● **SOURCE DATA**
★ ★ ★ ★ ★

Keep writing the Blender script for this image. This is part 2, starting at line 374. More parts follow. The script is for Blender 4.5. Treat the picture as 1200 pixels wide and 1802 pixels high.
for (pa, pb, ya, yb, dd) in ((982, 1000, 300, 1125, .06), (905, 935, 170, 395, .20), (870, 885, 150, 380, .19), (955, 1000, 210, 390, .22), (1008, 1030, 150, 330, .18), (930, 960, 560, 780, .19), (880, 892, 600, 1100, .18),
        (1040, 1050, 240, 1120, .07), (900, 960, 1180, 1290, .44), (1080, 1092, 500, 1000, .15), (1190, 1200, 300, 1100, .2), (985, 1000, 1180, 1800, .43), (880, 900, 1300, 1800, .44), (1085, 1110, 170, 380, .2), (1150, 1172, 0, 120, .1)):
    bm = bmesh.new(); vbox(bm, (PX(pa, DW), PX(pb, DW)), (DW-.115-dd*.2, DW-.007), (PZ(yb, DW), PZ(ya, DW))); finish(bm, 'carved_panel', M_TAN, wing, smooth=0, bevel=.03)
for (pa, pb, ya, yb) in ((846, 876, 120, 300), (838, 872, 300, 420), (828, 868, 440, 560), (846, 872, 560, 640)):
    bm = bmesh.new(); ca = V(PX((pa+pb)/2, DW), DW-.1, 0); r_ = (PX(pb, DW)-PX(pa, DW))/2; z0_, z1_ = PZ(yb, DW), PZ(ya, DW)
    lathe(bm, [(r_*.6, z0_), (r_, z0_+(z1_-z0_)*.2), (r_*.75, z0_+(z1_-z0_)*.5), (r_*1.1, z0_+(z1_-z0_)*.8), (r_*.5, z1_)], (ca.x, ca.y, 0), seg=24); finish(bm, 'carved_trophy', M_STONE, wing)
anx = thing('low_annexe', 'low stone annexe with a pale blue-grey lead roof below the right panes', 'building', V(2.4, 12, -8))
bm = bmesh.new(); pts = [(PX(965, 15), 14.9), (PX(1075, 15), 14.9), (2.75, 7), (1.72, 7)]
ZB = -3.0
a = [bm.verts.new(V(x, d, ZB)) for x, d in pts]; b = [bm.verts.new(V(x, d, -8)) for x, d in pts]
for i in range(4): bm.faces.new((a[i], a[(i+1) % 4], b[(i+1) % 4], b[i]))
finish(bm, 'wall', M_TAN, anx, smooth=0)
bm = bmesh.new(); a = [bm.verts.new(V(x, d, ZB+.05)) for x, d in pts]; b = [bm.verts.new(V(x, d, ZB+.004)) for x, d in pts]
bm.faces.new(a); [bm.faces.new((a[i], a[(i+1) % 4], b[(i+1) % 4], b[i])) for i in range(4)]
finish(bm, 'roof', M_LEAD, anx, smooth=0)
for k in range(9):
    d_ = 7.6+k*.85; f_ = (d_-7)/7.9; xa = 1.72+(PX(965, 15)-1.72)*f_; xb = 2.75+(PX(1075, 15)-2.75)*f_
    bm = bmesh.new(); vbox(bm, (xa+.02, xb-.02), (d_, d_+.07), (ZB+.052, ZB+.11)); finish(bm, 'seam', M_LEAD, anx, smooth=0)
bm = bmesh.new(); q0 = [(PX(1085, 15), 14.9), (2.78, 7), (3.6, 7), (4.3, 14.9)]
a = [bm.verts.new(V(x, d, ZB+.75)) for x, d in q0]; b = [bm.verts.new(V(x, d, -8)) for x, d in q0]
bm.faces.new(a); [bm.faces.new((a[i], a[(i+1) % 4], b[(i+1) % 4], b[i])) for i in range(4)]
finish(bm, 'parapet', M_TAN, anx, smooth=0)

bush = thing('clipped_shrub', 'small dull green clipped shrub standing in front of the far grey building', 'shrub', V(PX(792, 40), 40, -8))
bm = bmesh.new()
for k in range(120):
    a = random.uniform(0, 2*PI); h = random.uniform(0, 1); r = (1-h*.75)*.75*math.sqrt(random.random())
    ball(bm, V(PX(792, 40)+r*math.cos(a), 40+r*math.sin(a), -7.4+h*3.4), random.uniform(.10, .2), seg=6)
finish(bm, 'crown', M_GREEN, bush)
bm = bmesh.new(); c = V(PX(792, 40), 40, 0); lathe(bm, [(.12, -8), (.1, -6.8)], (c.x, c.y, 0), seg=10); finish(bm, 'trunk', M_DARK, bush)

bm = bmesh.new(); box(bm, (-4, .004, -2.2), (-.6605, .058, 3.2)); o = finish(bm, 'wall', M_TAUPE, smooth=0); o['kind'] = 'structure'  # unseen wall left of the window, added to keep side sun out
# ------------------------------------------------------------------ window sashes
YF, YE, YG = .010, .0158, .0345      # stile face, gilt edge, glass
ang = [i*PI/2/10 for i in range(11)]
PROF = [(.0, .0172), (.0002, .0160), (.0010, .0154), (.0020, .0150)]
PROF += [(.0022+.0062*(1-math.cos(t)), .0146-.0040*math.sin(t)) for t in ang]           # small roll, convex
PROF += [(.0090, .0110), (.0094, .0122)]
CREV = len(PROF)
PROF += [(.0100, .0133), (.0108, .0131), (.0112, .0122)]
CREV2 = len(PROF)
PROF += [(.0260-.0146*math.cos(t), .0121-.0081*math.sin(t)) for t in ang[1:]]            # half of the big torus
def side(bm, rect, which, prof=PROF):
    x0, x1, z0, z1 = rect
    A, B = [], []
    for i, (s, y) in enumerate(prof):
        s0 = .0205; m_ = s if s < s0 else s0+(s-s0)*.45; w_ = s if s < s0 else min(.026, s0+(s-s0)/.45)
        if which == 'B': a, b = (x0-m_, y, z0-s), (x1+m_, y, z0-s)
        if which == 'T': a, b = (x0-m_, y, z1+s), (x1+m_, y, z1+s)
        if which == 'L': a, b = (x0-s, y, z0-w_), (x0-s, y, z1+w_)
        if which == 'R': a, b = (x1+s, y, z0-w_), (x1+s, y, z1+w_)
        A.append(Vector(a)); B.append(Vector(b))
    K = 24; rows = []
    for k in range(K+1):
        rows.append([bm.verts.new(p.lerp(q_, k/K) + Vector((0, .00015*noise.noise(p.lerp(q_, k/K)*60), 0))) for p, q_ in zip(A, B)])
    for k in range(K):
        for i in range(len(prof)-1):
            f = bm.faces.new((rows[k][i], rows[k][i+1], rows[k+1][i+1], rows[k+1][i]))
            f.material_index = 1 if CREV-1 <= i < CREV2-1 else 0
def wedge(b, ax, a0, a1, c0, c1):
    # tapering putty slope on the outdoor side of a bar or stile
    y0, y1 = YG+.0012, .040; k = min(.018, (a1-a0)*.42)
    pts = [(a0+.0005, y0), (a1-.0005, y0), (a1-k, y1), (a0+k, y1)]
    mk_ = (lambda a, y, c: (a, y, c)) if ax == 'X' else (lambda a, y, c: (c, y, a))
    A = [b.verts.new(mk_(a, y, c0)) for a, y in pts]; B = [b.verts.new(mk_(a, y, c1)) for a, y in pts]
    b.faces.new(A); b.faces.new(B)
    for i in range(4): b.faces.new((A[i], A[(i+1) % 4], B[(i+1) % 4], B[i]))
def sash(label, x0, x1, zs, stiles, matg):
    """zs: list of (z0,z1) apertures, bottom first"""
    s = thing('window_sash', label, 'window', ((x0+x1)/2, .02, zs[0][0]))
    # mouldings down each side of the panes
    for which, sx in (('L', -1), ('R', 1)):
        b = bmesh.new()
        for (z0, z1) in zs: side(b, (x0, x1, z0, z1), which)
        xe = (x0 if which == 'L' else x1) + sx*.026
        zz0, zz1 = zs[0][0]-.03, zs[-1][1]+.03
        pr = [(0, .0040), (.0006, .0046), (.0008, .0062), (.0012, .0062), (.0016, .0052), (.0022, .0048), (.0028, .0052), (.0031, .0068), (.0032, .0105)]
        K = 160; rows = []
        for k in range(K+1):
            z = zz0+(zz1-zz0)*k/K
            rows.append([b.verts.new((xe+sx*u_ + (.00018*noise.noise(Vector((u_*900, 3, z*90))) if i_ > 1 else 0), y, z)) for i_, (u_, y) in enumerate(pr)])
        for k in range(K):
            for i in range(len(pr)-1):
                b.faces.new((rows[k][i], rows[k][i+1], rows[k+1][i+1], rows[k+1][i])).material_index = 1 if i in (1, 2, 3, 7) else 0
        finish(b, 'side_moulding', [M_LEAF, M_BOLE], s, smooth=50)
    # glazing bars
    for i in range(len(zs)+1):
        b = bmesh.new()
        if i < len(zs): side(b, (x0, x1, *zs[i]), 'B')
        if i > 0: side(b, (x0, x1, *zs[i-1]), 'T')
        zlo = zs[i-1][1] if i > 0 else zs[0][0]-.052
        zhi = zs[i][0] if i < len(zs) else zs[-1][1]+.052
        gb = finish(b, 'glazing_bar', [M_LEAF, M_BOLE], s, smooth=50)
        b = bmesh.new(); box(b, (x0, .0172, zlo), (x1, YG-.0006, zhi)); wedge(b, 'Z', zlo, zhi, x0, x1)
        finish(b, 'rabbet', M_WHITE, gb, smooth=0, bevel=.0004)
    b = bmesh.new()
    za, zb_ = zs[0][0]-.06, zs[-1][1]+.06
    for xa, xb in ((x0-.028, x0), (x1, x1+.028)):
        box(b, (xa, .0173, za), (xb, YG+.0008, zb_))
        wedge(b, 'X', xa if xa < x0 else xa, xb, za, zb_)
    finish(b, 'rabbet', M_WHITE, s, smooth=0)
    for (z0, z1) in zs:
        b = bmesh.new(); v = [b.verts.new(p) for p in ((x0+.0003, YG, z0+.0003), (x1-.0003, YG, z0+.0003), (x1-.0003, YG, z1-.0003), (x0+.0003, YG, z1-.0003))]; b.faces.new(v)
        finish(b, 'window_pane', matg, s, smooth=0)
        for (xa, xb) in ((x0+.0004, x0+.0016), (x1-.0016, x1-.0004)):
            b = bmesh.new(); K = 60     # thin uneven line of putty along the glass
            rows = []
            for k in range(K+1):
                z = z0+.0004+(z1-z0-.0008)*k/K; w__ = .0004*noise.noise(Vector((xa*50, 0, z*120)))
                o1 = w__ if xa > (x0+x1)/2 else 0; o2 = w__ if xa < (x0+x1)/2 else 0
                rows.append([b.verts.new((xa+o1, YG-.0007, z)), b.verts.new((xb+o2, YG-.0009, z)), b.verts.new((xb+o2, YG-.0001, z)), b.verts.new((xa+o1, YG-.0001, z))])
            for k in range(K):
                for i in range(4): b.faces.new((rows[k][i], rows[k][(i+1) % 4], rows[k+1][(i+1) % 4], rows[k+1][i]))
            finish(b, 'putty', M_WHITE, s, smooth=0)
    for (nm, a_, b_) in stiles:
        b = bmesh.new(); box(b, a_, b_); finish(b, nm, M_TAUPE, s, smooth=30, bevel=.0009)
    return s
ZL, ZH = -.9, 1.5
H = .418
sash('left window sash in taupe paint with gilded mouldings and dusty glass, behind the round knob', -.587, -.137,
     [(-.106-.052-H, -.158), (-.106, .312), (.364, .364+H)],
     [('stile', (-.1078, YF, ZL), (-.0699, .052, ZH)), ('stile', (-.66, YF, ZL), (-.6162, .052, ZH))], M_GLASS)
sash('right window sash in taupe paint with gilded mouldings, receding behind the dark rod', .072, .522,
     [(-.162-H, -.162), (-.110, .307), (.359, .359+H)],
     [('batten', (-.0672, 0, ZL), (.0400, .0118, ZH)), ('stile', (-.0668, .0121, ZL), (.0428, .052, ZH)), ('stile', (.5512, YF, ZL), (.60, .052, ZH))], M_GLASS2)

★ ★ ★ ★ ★

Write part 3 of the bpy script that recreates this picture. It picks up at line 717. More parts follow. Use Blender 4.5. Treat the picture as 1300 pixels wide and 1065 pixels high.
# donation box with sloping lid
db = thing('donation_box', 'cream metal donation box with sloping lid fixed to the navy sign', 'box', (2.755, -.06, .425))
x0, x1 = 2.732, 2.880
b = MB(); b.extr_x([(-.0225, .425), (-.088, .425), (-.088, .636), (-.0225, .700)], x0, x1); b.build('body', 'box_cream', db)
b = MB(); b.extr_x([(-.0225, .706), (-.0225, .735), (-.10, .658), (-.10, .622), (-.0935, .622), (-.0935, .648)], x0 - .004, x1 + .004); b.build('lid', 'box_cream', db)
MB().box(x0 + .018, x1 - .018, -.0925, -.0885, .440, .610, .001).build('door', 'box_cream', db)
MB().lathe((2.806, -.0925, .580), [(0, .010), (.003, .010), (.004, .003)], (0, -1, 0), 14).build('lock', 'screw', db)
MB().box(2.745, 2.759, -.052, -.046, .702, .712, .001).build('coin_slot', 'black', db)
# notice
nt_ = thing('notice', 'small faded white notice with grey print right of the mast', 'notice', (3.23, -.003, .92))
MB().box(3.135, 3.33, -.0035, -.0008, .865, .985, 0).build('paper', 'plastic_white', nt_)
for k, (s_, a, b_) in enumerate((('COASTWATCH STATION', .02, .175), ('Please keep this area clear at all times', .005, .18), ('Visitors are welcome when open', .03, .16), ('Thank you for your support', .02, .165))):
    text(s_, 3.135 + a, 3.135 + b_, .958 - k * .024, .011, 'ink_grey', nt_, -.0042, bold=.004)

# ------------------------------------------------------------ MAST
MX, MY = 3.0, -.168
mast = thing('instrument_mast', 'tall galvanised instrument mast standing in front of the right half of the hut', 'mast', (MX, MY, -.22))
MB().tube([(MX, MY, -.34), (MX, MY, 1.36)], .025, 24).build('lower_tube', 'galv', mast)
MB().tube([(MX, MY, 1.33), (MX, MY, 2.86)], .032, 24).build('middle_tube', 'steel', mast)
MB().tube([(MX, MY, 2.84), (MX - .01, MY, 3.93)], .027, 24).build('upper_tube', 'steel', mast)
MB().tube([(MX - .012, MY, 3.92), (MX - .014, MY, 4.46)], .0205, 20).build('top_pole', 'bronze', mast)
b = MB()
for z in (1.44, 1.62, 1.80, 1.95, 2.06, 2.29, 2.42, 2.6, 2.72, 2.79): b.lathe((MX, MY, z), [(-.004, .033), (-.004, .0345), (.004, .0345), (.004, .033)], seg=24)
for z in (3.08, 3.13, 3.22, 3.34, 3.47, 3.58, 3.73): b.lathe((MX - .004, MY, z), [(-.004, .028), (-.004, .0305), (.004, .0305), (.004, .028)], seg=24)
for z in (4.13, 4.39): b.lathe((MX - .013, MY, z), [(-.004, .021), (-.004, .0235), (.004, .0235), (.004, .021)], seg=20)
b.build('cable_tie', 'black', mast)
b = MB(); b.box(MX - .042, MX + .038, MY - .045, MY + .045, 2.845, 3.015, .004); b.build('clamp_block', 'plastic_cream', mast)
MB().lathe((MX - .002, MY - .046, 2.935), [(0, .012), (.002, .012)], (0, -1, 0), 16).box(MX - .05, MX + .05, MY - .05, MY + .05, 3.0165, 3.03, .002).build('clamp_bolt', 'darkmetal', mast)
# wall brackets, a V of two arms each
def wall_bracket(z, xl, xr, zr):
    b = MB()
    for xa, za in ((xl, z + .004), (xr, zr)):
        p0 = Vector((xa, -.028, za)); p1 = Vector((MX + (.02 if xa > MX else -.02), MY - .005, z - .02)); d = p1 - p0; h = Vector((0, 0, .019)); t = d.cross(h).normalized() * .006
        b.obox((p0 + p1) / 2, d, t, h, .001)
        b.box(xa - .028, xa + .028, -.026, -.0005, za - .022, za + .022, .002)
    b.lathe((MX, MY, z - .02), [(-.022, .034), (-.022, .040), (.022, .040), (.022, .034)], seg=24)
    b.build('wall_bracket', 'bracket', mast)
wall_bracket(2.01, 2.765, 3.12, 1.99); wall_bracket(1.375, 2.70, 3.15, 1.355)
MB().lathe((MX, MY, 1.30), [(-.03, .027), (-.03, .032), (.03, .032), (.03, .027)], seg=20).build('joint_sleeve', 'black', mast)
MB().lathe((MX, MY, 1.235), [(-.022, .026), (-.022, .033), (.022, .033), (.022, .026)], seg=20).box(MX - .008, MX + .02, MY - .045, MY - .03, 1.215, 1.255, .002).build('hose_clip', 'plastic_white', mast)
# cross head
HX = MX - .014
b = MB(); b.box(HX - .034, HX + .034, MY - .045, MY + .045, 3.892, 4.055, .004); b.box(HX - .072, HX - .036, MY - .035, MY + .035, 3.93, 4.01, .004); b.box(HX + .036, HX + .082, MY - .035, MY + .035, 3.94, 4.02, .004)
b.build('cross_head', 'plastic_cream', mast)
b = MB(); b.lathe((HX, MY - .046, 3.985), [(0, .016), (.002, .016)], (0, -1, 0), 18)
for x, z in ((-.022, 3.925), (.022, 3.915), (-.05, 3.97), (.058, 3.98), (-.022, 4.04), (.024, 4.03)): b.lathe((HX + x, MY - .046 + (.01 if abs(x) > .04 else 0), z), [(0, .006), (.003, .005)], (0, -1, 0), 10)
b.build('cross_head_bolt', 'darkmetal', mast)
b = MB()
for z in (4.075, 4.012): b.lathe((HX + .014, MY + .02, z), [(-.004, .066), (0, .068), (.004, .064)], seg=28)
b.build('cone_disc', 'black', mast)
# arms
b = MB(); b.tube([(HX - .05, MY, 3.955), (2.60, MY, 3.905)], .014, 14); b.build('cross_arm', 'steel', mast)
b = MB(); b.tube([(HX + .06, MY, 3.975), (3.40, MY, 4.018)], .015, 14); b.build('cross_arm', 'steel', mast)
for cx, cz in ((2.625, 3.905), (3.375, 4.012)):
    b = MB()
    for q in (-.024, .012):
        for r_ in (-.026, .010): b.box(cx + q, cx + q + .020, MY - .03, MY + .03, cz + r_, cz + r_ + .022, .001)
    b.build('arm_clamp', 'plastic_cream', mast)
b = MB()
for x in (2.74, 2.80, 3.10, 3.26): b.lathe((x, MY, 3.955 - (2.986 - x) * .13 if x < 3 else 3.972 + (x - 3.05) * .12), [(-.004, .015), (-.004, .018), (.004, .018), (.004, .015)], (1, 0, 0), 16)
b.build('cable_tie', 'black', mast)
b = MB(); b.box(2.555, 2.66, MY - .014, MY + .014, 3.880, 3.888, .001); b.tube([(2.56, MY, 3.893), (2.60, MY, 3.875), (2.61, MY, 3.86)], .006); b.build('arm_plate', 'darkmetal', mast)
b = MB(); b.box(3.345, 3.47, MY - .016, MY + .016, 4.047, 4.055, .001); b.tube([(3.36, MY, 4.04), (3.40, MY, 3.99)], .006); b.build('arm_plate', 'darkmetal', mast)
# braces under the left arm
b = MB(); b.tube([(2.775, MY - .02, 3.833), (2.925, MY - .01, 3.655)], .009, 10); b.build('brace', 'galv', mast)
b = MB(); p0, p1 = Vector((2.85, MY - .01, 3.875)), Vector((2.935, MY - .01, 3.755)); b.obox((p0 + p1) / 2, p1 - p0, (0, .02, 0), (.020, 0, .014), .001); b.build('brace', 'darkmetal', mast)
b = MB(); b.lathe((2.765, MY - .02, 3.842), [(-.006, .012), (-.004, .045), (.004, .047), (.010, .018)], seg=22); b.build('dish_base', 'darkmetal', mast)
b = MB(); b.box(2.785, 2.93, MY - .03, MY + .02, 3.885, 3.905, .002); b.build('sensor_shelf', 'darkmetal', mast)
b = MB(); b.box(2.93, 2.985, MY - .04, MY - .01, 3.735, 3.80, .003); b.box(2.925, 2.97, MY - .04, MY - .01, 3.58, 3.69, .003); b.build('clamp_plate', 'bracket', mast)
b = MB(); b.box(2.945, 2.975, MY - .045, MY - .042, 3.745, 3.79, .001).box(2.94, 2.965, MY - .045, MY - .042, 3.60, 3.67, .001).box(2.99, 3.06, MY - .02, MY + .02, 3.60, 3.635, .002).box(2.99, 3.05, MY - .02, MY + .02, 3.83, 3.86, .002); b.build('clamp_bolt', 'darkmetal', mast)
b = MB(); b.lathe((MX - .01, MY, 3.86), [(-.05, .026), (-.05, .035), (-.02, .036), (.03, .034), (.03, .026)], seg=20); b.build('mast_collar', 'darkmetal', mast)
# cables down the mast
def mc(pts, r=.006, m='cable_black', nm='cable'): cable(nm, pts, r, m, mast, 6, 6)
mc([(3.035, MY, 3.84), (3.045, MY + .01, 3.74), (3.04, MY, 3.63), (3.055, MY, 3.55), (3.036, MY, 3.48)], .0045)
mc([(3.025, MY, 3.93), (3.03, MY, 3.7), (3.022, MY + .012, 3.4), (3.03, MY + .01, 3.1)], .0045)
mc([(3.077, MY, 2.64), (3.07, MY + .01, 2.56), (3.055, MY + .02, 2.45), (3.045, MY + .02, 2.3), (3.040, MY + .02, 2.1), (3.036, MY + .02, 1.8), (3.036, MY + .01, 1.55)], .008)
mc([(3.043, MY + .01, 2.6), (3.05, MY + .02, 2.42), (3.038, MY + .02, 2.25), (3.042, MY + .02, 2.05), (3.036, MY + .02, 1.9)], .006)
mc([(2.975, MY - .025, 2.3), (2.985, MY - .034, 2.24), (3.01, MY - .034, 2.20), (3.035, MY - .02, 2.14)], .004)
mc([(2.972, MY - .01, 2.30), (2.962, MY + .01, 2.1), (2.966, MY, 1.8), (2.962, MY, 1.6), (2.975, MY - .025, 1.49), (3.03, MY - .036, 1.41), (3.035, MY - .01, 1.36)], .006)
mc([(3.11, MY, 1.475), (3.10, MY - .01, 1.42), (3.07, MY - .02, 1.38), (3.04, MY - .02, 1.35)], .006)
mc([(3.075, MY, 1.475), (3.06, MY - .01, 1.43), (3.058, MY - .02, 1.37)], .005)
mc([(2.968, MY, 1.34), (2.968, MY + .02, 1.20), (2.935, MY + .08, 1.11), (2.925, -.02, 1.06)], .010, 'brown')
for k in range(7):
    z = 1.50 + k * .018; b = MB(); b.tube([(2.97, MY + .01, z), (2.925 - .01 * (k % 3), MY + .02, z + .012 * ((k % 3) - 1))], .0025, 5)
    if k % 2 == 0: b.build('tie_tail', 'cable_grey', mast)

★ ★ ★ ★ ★

In the records above, locate the lines holding the word "this". Copy each of them.

Keep writing the Blender script for this image. This is part 2, starting at line 374. More parts follow. The script is for Blender 4.5. Treat the picture as 1200 pixels wide and 1802 pixels high.
Write part 3 of the bpy script that recreates this picture. It picks up at line 717. More parts follow. Use Blender 4.5. Treat the picture as 1300 pixels wide and 1065 pixels high.
for k, (s_, a, b_) in enumerate((('COASTWATCH STATION', .02, .175), ('Please keep this area clear at all times', .005, .18), ('Visitors are welcome when open', .03, .16), ('Thank you for your support', .02, .165))):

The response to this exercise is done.